Report: Emissions trading reached record €194bn high in 2019

Globally, turnover related to emissions trading rose 34% year-on-year in 2019 to reach €194bn (£163bn), new research has revealed.

Pictured: The Cottam coal power station, which ceased generation in September 2019. Image: EDF 

Pictured: The Cottam coal power station, which ceased generation in September 2019. Image: EDF 

Conducted by financial markets analysis giant Refinitiv, the analysis compared emissions trading data both globally and nationally.

On a global basis, it found that turnover in the carbon market in 2019 was five times greater than in 2017. Refinitiv attributes this growth largely to improvements in policy, made off the back of the IPCC’s landmark reports on climate change and resulting swell in climate activism.

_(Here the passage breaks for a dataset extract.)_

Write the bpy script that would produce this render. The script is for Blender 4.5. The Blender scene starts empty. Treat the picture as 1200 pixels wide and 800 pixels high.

In all major markets, the analysis notes, carbon prices have risen or are predicted to rise in the near future, as market rules are tightened.

In the EU, for example, carbon prices stood at around €26 per tonne last summer, up from €17 per tonne at the start of 2018. As part of the EU’s Green New Deal, the bloc is targeting carbon neutrality by 2050 at the latest, with policy mechanisms supporting that long-term aim expected to include a higher carbon price.

“We attribute the European price rally mainly to anticipation of the Market Stability Reserve that came into effect in January 2019,” Refinitiv’s senior carbon market analyst Anders Nordeng said.

“The MSR withholds a significant amount of emission allowances that would otherwise have come to market and thereby serves to tighten supply. The Green Deal proposals of the new European Commission and talk of reopening the 2030 emission target also lent support to prices.”

With a no-deal Brexit now off the table, the odds of the UK crashing out of the EU’s Emissions Trading System (ETS) are low. To replace the system after a transition period, UK Ministers have proposed a new carbon-emissions tax, which combined with the Carbon Support Price, creates a combined cost of £34 per tonne.

While higher than the EU’s price, green experts have continually argued that £34 is not high enough to spur market transitions in line with net-zero. Mark Lewis, an expert with the Carbon Tracker Initiative, estimates that the ETS would have to hit €50 for polluting European countries to start investing in cleaner technology. The We Mean Business Coalition, and member corporations including Schneider, SalesForce and DSM, have also made similar calls to action.

Global picture

While Europe accounted for almost 80% of emissions traded by volume in 2019, Refinitiv’s analysis also documented turnover growth in emissions trading in the world’s two largest economies – China and the US.

On the latter, the analysis details how turnover in North America’s Regional Greenhouse Gas Initiative and Western Climate Initiative grew significantly on the road to 2019. Total turnover (€22bn) was up 74% on 2017 levels.

Refinitiv predicts this trend will continue in the coming years, with a tightening of market rules and accompanying carbon price raise expected in 2021.

As for China, Refinitiv’s analysis confirms that the nation’s contribution to world carbon market turnover has continued to stagnate below 5% of the global total by volume. But the organisation notes that the Chinese ETS is due to come into effect this year, covering the power sector initially, and earmarked for expansion before mid-decade.

Pilots of China’s ETS saw 98 million carbon allowances, collectively worth €272m, traded in 2019. In comparison, 78 million allowances were traded in 2018. China notably has the biggest fleet of coal power stations in the world, by number and generation capacity.